No additional tax would be paid on the rollovers, because the funds would maintain their original tax treatment.

Hume said the sacrifices some partners make to raise children benefit both people in a relationship.

“When one partner, typically the mother, takes time away from work to raise children, her superannuation savings often halt for years, even decades, while her partner continues to grow,” Hume said.

“This is the ‘motherhood penalty’ in action, leaving women financially vulnerable in their later years.”

At 47.8%, women aged between 55-59 have the biggest superannuation saving gap with men.

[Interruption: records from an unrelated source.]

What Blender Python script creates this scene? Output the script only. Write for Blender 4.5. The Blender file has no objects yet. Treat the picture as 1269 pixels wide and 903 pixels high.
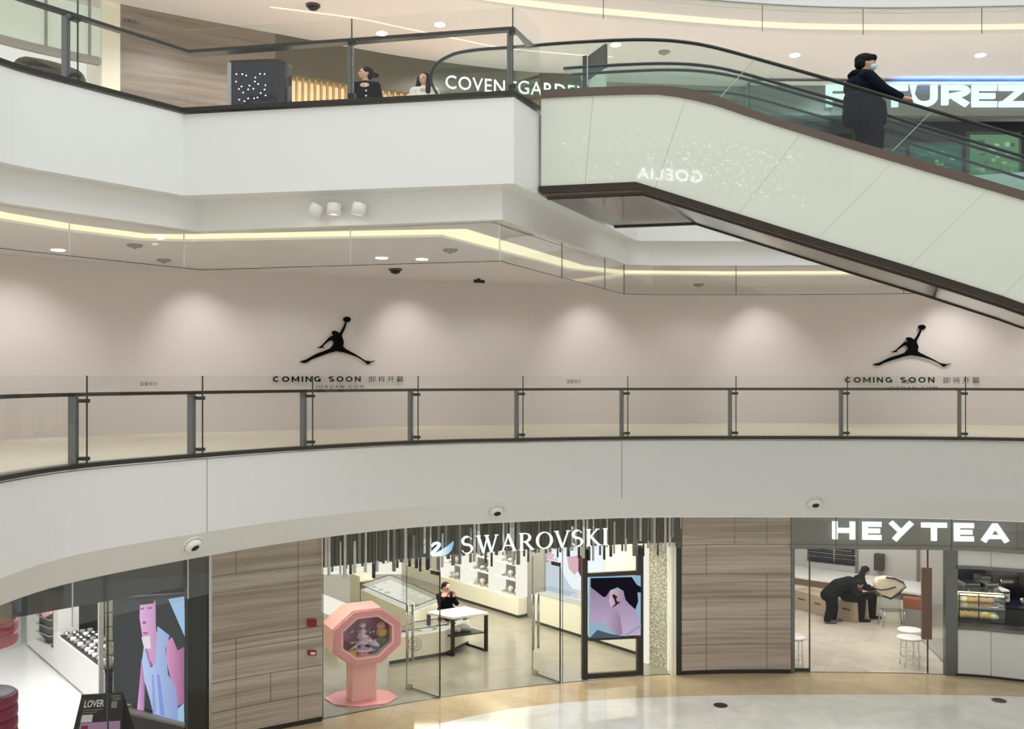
import bpy, bmesh, math, random
from mathutils import Vector, Matrix
random.seed(7)
PI = math.pi
C = bpy.context.scene.collection
# camera constants: eye height, focal length in pixels of the 1269x903 frame, horizon row
F, CX, HY, E = 1158.0, 634.5, 467.0, 7.58
F2, F3 = E - 1.38, E + 4.8            # gallery floor heights
CE2, CE3 = E + 2.7, E + 8.88          # ceilings of the two galleries
LIP = 4.28                            # underside of the first gallery
K = 1.33                              # width of round things against their height

# ------------------------------------------------------------------ materials
def nodes(name):
    m = bpy.data.materials.new(name); m.use_nodes = True
    nt = m.node_tree; nt.nodes.clear()
    return m, nt, nt.nodes, nt.links
def rgba(c): return (c[0], c[1], c[2], 1)
def srgb(r, g, b):
    f = lambda v: (v/255/12.92) if v/255 <= .04045 else ((v/255+.055)/1.055)**2.4
    return (f(r), f(g), f(b))
def mat(name, col, rough=.6, metal=0, spec=.5, emit=None, es=0, noise=0, nscale=3, coat=0):
    m, nt, N, L = nodes(name)
    b = N.new('ShaderNodeBsdfPrincipled'); o = N.new('ShaderNodeOutputMaterial')
    L.new(b.outputs[0], o.inputs[0])
    b.inputs['Base Color'].default_value = rgba(col)
    b.inputs['Roughness'].default_value = rough
    b.inputs['Metallic'].default_value = metal
    b.inputs['Specular IOR Level'].default_value = spec
    b.inputs['Coat Weight'].default_value = coat
    b.inputs['Coat Roughness'].default_value = .03
    if emit:
        b.inputs['Emission Color'].default_value = rgba(emit)
        b.inputs['Emission Strength'].default_value = es
    if noise:
        tc = N.new('ShaderNodeTexCoord'); n = N.new('ShaderNodeTexNoise')
        n.inputs['Scale'].default_value = nscale; n.inputs['Detail'].default_value = 4
        mx = N.new('ShaderNodeMix'); mx.data_type = 'RGBA'
        mx.inputs[6].default_value = rgba([c*(1-noise) for c in col]); mx.inputs[7].default_value = rgba([min(1, c*(1+noise)) for c in col])
        L.new(tc.outputs['Object'], n.inputs['Vector']); L.new(n.outputs['Fac'], mx.inputs[0]); L.new(mx.outputs[2], b.inputs['Base Color'])
    return m
def emis(name, col, s):
    m, nt, N, L = nodes(name)
    e = N.new('ShaderNodeEmission'); o = N.new('ShaderNodeOutputMaterial')
    e.inputs[0].default_value = rgba(col); e.inputs[1].default_value = s
    L.new(e.outputs[0], o.inputs[0]); return m
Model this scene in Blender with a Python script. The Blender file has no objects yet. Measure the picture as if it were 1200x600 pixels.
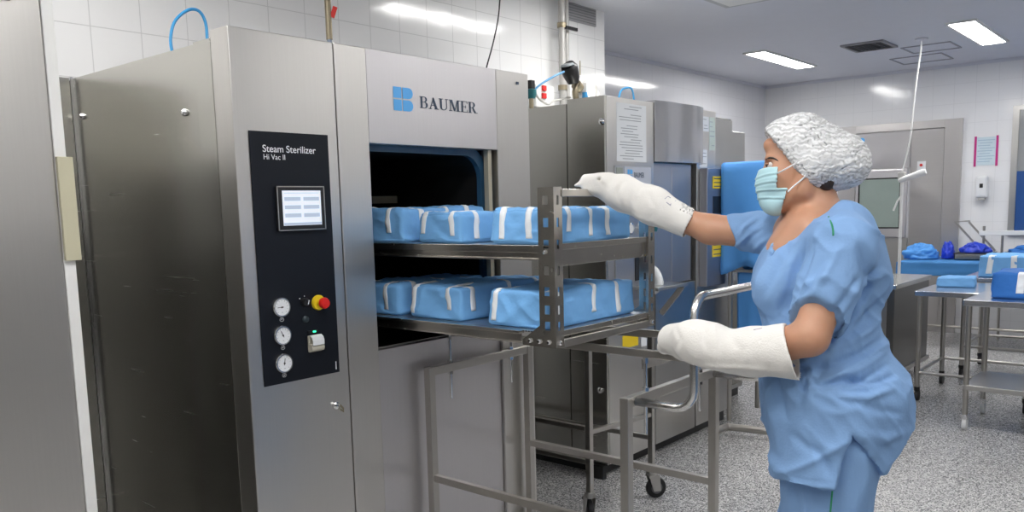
import bpy, bmesh, math, random
import numpy as np
from mathutils import Vector, Matrix, noise
from mathutils.bvhtree import BVHTree
random.seed(7)
scene = bpy.context.scene
PI = math.pi

# ------------------------------------------------------------------ camera
CAM_H = 1.40
FOC, CX, CY = 971.2, 600.0, 362.9
YAW, PITCH, ROLL = .8619, -.1239, -.0245
fw = np.array([math.cos(PITCH)*math.sin(YAW), math.cos(PITCH)*math.cos(YAW), math.sin(PITCH)])
rt0 = np.array([math.cos(YAW), -math.sin(YAW), 0.0]); up0 = np.cross(rt0, fw)
rt = math.cos(ROLL)*rt0 + math.sin(ROLL)*up0
up = -math.sin(ROLL)*rt0 + math.cos(ROLL)*up0
cd = bpy.data.cameras.new('camera'); cam = bpy.data.objects.new('camera', cd)
scene.collection.objects.link(cam)
m = Matrix(((rt[0], up[0], -fw[0], 0), (rt[1], up[1], -fw[1], 0), (rt[2], up[2], -fw[2], CAM_H), (0, 0, 0, 1)))
cam.matrix_world = m
cd.sensor_fit = 'HORIZONTAL'; cd.sensor_width = 36.0
cd.lens = FOC/1200*36.0
cd.shift_x = 0.0
cd.shift_y = (CY-300.0)/1200.0
cd.clip_start = 0.02; cd.clip_end = 60
scene.camera = cam
# ------------------------------------------------------------------ world + exposure
w = bpy.data.worlds.new('world'); scene.world = w; w.use_nodes = True
w.node_tree.nodes['Background'].inputs[0].default_value = (.8, .85, 1, 1)
w.node_tree.nodes['Background'].inputs[1].default_value = 0.3
scene.view_settings.view_transform = 'Standard'
scene.view_settings.look = 'None'
scene.view_settings.gamma = 1.0
scene.view_settings.use_curve_mapping = False
scene.view_settings.exposure = 0.0
LIGHT_STRENGTH = 34.0
ZC = 2.7

# ------------------------------------------------------------------ helpers
COL = scene.collection
def W(px, py, d):
    """the place at photo direction (px,py) and distance d along the view axis"""
    return Vector([0, 0, CAM_H]) + Vector(rt)*((px-CX)/FOC*d) - Vector(up)*((py-CY)/FOC*d) + Vector(fw)*d
def on(px, py, ax, v):
    a = W(px, py, 1.0) - Vector((0, 0, CAM_H)); i = 'xyz'.index(ax)
    t = (v - (0, 0, CAM_H)[i])/a[i]
    return Vector((0, 0, CAM_H)) + a*t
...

In the 50-54 and 60-64 age brackets, the gap is 42%, according to the government’s Workplace Gender Equality Agency.

Existing rules allow one spouse to make voluntary additional contributions to their partner’s superannuation fund, but take-up was as low as 1.1% in 2021-22 in part due to low awareness of the rules.

Hume said existing rules allow equitable splitting of retirement savings during divorce proceedings, but structural reform was needed to ensure they were voluntary and accessible across the system.

“This bill explicitly recognises the economic partnership at the heart of most families,” she said. “It empowers couples to plan for retirement together, allowing a more even distribution of superannuation during the accumulation phase.

“Financial security in retirement should reflect a lifetime of shared contributions, not just paid employment. That is what this bill aims to fix.”

Labor has left open the possibility of more changes to superannuation rules after last month’s economic reform roundtable. The treasurer, Jim Chalmers, is yet to finalise a deal with the Greens on winding back concessions for accounts with balances over $3m, and a wider deal could be possible.

Changes to promote intergenerational fairness in the tax system are high on Labor’s priority list.